--- start of Data extract ---

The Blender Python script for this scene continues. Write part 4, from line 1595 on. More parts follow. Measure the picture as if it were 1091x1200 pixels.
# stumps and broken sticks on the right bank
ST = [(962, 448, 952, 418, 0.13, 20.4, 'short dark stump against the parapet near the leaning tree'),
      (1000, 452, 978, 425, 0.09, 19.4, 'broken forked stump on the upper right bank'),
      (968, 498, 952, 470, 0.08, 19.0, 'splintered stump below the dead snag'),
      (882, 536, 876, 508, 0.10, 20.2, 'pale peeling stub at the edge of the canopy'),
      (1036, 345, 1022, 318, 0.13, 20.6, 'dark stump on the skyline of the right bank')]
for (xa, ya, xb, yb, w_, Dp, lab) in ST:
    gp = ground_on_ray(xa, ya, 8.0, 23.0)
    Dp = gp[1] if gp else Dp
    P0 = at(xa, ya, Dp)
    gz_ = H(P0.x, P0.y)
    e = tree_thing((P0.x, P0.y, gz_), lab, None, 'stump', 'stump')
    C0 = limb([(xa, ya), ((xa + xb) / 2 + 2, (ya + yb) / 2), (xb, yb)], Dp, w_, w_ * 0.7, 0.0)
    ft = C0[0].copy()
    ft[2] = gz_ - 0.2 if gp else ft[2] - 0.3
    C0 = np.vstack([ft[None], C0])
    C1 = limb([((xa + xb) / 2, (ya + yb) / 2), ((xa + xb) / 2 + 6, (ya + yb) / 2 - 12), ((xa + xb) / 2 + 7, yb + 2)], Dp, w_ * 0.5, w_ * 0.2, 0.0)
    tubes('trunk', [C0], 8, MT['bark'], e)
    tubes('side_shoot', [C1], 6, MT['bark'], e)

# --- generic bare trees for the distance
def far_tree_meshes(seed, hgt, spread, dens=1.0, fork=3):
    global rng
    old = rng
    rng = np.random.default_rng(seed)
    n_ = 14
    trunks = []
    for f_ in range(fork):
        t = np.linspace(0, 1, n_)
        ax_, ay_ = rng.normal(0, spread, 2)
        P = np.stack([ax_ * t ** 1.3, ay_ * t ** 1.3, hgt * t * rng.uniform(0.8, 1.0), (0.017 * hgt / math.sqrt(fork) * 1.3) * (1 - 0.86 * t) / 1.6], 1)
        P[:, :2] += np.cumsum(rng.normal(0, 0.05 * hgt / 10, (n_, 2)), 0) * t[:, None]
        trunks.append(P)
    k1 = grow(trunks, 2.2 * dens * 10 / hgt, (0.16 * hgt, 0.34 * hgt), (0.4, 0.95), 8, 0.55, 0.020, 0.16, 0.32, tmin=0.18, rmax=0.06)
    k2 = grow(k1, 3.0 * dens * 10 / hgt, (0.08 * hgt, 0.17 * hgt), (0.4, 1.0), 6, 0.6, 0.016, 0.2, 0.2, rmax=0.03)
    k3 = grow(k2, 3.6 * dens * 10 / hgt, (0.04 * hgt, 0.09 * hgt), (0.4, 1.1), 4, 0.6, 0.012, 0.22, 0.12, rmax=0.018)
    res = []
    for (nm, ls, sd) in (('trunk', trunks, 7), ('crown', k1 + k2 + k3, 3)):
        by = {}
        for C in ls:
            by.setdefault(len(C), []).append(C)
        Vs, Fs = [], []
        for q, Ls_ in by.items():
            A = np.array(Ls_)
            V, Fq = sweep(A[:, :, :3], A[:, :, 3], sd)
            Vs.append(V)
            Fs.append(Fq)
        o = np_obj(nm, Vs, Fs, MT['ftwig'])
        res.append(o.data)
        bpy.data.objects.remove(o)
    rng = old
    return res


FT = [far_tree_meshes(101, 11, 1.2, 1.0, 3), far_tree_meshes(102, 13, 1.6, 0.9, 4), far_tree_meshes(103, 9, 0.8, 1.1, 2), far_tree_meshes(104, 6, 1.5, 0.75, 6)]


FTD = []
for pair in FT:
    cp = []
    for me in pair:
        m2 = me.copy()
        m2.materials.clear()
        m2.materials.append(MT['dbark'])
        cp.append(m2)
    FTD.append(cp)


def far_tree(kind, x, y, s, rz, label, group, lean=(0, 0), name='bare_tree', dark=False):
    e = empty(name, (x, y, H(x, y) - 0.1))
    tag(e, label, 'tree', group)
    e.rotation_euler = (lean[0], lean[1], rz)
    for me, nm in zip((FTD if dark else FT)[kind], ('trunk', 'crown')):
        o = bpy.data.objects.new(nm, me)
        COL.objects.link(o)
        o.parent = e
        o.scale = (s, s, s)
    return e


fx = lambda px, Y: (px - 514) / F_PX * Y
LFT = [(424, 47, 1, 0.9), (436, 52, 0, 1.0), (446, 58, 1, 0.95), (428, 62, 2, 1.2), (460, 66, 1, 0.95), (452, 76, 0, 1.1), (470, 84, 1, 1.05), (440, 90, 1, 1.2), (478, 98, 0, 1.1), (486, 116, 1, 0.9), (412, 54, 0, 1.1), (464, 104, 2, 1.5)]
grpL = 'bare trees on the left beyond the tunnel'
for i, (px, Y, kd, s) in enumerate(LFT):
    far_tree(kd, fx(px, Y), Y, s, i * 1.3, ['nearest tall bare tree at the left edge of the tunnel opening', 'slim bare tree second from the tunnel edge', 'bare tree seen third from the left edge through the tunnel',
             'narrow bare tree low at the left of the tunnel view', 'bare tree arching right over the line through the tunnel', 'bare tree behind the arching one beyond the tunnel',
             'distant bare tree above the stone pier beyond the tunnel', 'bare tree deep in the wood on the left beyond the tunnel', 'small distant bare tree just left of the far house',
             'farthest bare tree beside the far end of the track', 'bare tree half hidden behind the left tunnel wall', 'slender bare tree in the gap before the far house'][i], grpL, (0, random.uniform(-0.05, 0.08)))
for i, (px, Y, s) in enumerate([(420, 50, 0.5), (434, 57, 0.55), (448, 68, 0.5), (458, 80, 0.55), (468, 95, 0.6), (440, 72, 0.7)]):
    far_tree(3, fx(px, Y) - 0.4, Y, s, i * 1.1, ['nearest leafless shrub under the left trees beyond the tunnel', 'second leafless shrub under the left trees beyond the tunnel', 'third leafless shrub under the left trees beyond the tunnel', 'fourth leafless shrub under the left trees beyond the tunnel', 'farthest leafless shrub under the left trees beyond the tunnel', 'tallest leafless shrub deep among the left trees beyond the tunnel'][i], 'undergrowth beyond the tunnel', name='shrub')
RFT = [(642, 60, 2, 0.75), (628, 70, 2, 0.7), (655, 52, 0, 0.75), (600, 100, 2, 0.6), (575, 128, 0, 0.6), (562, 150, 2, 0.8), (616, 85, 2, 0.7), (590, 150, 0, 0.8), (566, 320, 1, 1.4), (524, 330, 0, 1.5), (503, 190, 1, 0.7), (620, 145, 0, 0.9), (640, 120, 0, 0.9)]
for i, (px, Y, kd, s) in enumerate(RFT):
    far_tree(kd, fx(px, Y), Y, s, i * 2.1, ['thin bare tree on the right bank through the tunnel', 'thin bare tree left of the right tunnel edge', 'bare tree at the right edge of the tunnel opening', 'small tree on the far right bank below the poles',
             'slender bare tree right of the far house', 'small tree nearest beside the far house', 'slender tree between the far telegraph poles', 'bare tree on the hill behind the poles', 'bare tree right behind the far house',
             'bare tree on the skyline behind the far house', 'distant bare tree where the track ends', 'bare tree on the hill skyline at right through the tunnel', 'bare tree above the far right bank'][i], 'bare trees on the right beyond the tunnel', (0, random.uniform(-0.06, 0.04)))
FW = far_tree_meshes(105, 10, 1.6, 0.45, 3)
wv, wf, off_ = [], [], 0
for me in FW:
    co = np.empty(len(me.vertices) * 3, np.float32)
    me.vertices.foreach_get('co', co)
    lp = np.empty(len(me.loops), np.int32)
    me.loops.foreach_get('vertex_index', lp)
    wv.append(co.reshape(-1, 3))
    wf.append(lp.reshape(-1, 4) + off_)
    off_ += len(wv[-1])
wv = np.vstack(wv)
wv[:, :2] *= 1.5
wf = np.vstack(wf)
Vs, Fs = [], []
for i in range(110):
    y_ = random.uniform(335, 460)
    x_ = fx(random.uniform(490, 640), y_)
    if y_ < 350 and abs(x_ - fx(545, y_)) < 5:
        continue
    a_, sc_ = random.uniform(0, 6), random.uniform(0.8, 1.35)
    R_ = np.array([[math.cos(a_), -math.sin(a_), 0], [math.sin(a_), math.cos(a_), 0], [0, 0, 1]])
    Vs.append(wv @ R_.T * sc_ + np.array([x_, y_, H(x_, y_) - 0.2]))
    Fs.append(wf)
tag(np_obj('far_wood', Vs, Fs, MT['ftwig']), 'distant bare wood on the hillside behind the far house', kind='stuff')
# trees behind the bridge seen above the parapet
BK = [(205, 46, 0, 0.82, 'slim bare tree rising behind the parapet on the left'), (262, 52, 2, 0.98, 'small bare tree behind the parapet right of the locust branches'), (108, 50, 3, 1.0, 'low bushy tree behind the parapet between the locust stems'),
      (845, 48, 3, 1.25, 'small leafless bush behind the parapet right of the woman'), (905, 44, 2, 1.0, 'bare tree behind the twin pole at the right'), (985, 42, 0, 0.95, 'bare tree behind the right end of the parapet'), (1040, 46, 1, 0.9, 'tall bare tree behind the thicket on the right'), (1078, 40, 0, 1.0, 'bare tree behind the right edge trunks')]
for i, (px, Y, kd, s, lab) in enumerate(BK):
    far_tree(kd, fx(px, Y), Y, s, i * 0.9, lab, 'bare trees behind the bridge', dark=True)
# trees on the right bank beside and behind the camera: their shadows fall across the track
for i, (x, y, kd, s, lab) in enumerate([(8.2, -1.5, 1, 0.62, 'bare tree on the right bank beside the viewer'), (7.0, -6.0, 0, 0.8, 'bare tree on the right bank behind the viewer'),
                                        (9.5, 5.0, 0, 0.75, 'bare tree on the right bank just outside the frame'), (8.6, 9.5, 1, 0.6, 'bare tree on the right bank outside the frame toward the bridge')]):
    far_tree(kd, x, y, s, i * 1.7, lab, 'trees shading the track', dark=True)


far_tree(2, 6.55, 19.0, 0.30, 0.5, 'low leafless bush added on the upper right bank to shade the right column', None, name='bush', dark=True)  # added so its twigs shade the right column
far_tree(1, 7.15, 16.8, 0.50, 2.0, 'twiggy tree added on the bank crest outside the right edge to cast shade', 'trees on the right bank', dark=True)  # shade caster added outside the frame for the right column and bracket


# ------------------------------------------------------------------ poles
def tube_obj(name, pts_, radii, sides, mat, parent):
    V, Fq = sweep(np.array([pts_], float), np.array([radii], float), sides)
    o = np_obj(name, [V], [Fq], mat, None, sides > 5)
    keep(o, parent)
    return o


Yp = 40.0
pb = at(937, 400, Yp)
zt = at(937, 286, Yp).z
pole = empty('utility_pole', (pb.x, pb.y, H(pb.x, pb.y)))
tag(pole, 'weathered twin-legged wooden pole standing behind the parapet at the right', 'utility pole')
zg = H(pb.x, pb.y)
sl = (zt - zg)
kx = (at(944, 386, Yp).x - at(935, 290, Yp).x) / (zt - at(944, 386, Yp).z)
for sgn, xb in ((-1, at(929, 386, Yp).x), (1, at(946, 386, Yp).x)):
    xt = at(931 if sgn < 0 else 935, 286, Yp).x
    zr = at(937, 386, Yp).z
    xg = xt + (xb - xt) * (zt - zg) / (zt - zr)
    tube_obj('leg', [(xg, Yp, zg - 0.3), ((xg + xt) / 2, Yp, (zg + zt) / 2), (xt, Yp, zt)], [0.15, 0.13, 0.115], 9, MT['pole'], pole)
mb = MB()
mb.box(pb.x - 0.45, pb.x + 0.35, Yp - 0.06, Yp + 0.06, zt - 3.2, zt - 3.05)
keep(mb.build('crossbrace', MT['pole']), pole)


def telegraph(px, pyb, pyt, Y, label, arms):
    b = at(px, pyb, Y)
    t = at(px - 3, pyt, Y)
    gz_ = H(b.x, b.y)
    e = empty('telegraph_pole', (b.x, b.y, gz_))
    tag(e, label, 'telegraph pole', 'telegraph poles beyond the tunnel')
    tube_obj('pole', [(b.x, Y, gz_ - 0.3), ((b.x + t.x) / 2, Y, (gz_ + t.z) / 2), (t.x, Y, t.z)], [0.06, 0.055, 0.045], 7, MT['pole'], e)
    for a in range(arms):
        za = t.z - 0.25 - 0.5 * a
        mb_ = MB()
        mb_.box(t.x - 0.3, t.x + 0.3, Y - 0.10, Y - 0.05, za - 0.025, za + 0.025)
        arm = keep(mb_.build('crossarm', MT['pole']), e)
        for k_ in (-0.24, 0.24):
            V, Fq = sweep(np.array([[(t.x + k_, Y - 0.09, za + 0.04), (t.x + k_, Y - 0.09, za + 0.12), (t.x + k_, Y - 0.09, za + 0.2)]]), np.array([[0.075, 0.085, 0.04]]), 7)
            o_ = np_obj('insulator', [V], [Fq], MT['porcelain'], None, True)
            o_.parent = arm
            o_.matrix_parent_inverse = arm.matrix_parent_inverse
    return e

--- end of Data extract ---

→ **What the exercise asks**
Return the lines above precisely as they appear, beginning at the first line and ending at the line with "tubes('side_shoot', [C1], 6, MT['bark'], e)", and nothing after it.

→ **Written response**
The Blender Python script for this scene continues. Write part 4, from line 1595 on. More parts follow. Measure the picture as if it were 1091x1200 pixels.
# stumps and broken sticks on the right bank
ST = [(962, 448, 952, 418, 0.13, 20.4, 'short dark stump against the parapet near the leaning tree'),
      (1000, 452, 978, 425, 0.09, 19.4, 'broken forked stump on the upper right bank'),
      (968, 498, 952, 470, 0.08, 19.0, 'splintered stump below the dead snag'),
      (882, 536, 876, 508, 0.10, 20.2, 'pale peeling stub at the edge of the canopy'),
      (1036, 345, 1022, 318, 0.13, 20.6, 'dark stump on the skyline of the right bank')]
for (xa, ya, xb, yb, w_, Dp, lab) in ST:
    gp = ground_on_ray(xa, ya, 8.0, 23.0)
    Dp = gp[1] if gp else Dp
    P0 = at(xa, ya, Dp)
    gz_ = H(P0.x, P0.y)
    e = tree_thing((P0.x, P0.y, gz_), lab, None, 'stump', 'stump')
    C0 = limb([(xa, ya), ((xa + xb) / 2 + 2, (ya + yb) / 2), (xb, yb)], Dp, w_, w_ * 0.7, 0.0)
    ft = C0[0].copy()
    ft[2] = gz_ - 0.2 if gp else ft[2] - 0.3
    C0 = np.vstack([ft[None], C0])
    C1 = limb([((xa + xb) / 2, (ya + yb) / 2), ((xa + xb) / 2 + 6, (ya + yb) / 2 - 12), ((xa + xb) / 2 + 7, yb + 2)], Dp, w_ * 0.5, w_ * 0.2, 0.0)
    tubes('trunk', [C0], 8, MT['bark'], e)
    tubes('side_shoot', [C1], 6, MT['bark'], e)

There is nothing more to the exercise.